→ **Records supplied**
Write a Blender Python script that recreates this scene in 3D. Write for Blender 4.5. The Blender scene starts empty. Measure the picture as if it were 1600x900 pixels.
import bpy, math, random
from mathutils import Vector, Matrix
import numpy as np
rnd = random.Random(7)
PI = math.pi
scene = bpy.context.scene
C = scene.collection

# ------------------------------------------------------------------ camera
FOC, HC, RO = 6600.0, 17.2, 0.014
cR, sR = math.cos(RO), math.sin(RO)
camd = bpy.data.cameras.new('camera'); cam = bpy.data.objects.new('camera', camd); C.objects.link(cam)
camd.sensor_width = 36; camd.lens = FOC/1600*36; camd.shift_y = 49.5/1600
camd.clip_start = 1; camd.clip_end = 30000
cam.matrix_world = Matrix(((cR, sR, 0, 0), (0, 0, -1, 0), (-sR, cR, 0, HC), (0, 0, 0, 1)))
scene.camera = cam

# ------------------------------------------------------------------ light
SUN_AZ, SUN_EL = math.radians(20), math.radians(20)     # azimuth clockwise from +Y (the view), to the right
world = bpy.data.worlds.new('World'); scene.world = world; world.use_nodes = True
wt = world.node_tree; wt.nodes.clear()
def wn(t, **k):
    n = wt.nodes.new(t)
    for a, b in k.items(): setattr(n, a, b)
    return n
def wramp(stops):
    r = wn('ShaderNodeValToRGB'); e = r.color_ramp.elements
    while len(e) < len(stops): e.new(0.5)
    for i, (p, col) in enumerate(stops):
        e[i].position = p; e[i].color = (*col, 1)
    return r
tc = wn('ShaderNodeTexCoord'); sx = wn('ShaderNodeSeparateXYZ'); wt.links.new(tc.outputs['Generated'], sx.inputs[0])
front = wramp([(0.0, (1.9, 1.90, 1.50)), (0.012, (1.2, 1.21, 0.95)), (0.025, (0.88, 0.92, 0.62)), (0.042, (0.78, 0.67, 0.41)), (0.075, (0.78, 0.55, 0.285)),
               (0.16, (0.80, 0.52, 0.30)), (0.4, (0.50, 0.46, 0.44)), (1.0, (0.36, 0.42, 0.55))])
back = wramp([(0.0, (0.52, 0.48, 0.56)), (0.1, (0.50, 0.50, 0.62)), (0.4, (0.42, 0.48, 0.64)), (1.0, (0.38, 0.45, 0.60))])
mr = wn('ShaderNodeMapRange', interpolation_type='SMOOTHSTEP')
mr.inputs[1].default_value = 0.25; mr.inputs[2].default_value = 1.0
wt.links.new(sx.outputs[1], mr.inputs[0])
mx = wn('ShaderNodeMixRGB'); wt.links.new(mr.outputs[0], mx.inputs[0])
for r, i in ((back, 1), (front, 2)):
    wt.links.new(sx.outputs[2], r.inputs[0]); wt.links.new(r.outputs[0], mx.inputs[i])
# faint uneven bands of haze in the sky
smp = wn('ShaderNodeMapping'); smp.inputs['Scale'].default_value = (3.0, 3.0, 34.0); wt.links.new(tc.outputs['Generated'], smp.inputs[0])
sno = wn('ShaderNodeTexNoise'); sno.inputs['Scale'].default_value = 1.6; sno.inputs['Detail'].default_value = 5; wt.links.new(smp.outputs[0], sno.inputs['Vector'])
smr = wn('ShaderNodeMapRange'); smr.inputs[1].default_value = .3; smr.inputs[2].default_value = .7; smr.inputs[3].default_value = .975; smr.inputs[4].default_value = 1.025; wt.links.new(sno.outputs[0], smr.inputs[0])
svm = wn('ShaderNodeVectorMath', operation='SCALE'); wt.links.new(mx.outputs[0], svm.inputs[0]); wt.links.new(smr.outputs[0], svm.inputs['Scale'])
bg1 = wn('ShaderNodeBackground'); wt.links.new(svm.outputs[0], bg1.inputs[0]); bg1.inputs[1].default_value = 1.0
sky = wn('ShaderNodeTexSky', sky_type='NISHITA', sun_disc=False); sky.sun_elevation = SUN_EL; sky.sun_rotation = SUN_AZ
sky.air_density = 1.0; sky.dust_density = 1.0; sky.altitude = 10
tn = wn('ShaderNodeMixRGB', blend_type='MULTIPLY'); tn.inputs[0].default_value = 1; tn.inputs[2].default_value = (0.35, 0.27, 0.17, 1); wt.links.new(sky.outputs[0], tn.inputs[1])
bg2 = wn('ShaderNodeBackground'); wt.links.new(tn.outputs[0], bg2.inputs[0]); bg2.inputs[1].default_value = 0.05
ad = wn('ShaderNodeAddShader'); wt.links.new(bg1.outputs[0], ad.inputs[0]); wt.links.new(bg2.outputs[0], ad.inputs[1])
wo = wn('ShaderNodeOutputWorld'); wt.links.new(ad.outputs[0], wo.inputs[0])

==

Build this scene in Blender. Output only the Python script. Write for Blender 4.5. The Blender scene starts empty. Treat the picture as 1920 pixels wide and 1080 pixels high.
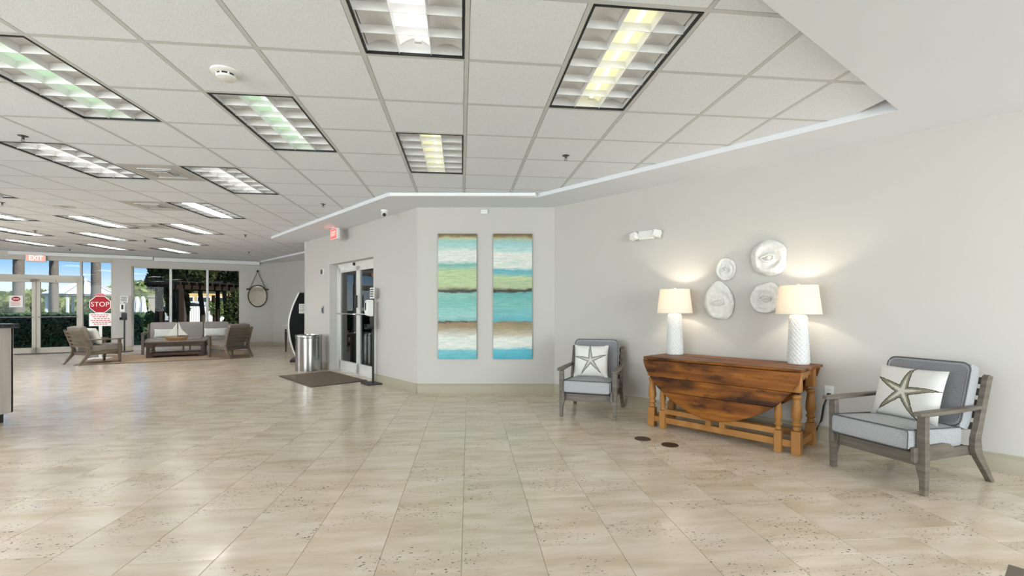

→ **Problem requirements**
Starting with the line with "Write a Blender" and ending with the line with "scene.camera = cam", extract every line exactly and nothing outside that span.

→ **Expected answer**
Write a Blender Python script that recreates this scene in 3D. Write for Blender 4.5. The Blender scene starts empty. Measure the picture as if it were 1600x900 pixels.
import bpy, math, random
from mathutils import Vector, Matrix
import numpy as np
rnd = random.Random(7)
PI = math.pi
scene = bpy.context.scene
C = scene.collection

# ------------------------------------------------------------------ camera
FOC, HC, RO = 6600.0, 17.2, 0.014
cR, sR = math.cos(RO), math.sin(RO)
camd = bpy.data.cameras.new('camera'); cam = bpy.data.objects.new('camera', camd); C.objects.link(cam)
camd.sensor_width = 36; camd.lens = FOC/1600*36; camd.shift_y = 49.5/1600
camd.clip_start = 1; camd.clip_end = 30000
cam.matrix_world = Matrix(((cR, sR, 0, 0), (0, 0, -1, 0), (-sR, cR, 0, HC), (0, 0, 0, 1)))
scene.camera = cam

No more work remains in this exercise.